Though many view Leonardo DRS’s effort to land the U.S. Air Force’s next-generation trainer contract as a long shot, CEO Bill Lynn maintains its T-100 is the lowest-risk solution.

The T-100 is up against Lockheed Martin and Korea Aerospace Industries’ T-50 and a clean-sheet design being developed by Boeing and Saab to make 350 trainers to replace the U.S. Air Force’s T-38 Talon. The T-X Advanced Pilot Training program is worth up to US$16.3 billion and perhaps more on the international market. Lt. Gen. Arnold Bunch, the air force’s military deputy for acquisition, said recently that the service does intend to award a contract by the end of the summer.

The service has said price is important as it tries to find an aircraft that can maneuver at 6.5g. Lynn continues to tout the T-100’s proven ability – not only because four air forces have flown a total of 60 M-346 aircraft for more than 20,000 flight hours – but also because of its training system. Developed by CAE and made in Tampa, Florida, the system is integrated with a live, virtual and constructive ground system. “It isn’t just an airplane, which is what the design of the T-X is intended to be,” Lynn said.

He adds that a low-risk offering should be especially important because the air force is juggling so many important programs – from procurement of the F-35 and the KC-46 tanker to development of the B-21 bomber and the nuclear ground-based strategic deterrent. “This would not be a good time for the air force to have things go off the rails in terms of schedule and budget,” Lynn said. “Having a mature, low-risk program is a strength.”

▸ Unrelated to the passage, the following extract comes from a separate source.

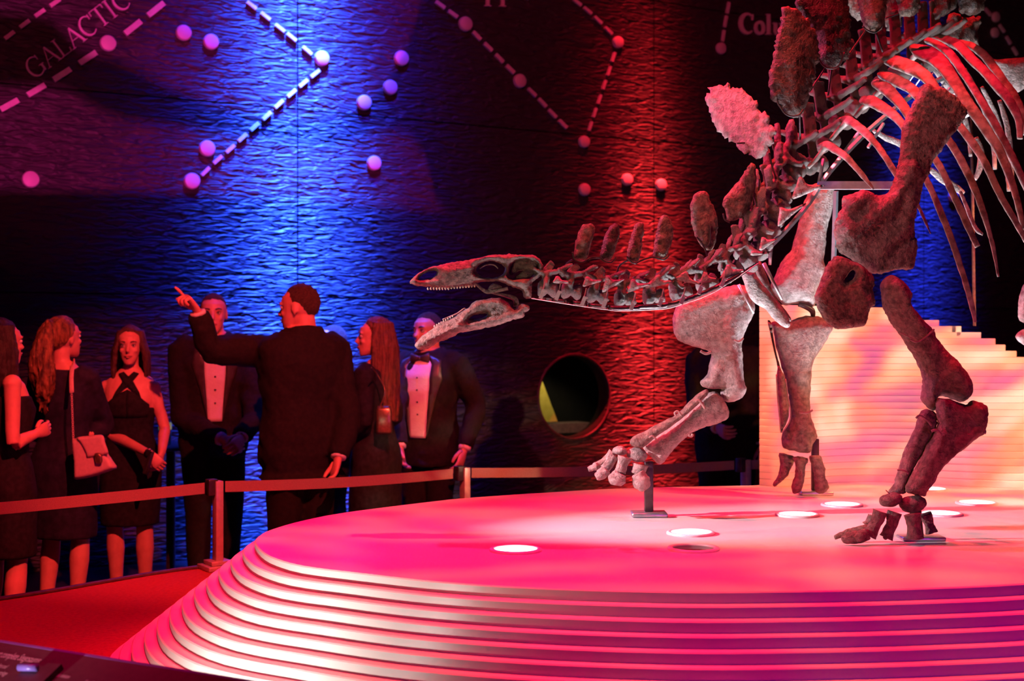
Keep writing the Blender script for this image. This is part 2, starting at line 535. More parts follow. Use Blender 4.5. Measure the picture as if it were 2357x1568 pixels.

Beyond that, Lynn is touting the company’s potential manufacturing site at Moton Field, Alabama, where the Tuskegee Airmen once trained, as a plus. “We think that is a nice, important connection for the air force,” he said, adding that jobs would also be produced in Florida and Arizona, where Honeywell will make the engine. “The net result would be thousands of American jobs.”